The properties, including the Gilmore Farm bought in Richmond by the port five years ago without advising Metro, continue to be leased to farmers.

But Metro politicians fear the port will ultimately override both Metro's regional growth strategy and the province's Agricultural Land Reserve.

"We know it's just a matter of when they want to incorporate it as industrial land," Richmond Mayor Malcolm Brodie told Metro's transportation committee Wednesday.

"It's an outrageous situation where this federally appointed group is coming in with a sledgemamer or an axe into city lands and deciding what the use is."

Metro wants the port to rule out non-agricultural uses of farmland and to discourage commercial development of port lands.

And the regional district is also challenging the port to explain how potential development of the study areas could comply with the regional growth strategy.

Vancouver Coun. Geoff Meggs suggested Metro consider refusing to provide sewer and water service to any industrialized farmland that the port develops in contravention of the Metro growth strategy.

Port officials say the conversion of industrial land to residential use over the years has shrunk the footprint of usable port lands in the region, while the port needs to grow to accommodate burgeoning trade between Canada and Asia.

Industrial land in the region has shrunk 27 per cent in the past 25 years and port officials say available lands will only satisfy demand for the next 10 years.

"We want assurances that this isn't a battle that we keep having to fight about whether or not the port is acquiring or planning to change agricultural land over to industrial, while utilizing the power of the federal government," said Burnaby Mayor Derek Corrigan, chair of Metro's regional planning and agriculture committee.

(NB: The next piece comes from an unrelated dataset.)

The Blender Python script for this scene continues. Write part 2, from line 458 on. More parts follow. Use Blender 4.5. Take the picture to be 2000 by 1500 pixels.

He said it's disappointing the port may still allow a new coal export terminal at  Fraser Surrey Docks.

The proposed coal handling facility has not yet been approved and a decision awaits further revision of an assessment of environmental and health risks.

Corrigan called it a misuse of the port land on the Fraser River in Surrey, which he said should instead be used as a short-sea shipping terminal where containers could be efficiently moved inland and distributed South of the Fraser.

That could reduce the numbers of container trucks now trundling from terminals on Burrard Inlet through Vancouver and Burnaby and across congested bridges to reach eastern parts of the Lower Mainland, he said.

"If we're accepting that the port is going to grow in the future, it has to be smart growth," Corrigan said. "To make it a commodity port – a coal port – in the middle of an urban centre affecting both New Westminster and Surrey seems patently ridiculous."

Corrigan said the Port Metro Vancouver board is dominated by private businesses that also run terminals and sometimes appears to make decisions that benefit those operators over the short term at the expense of good long-term planning.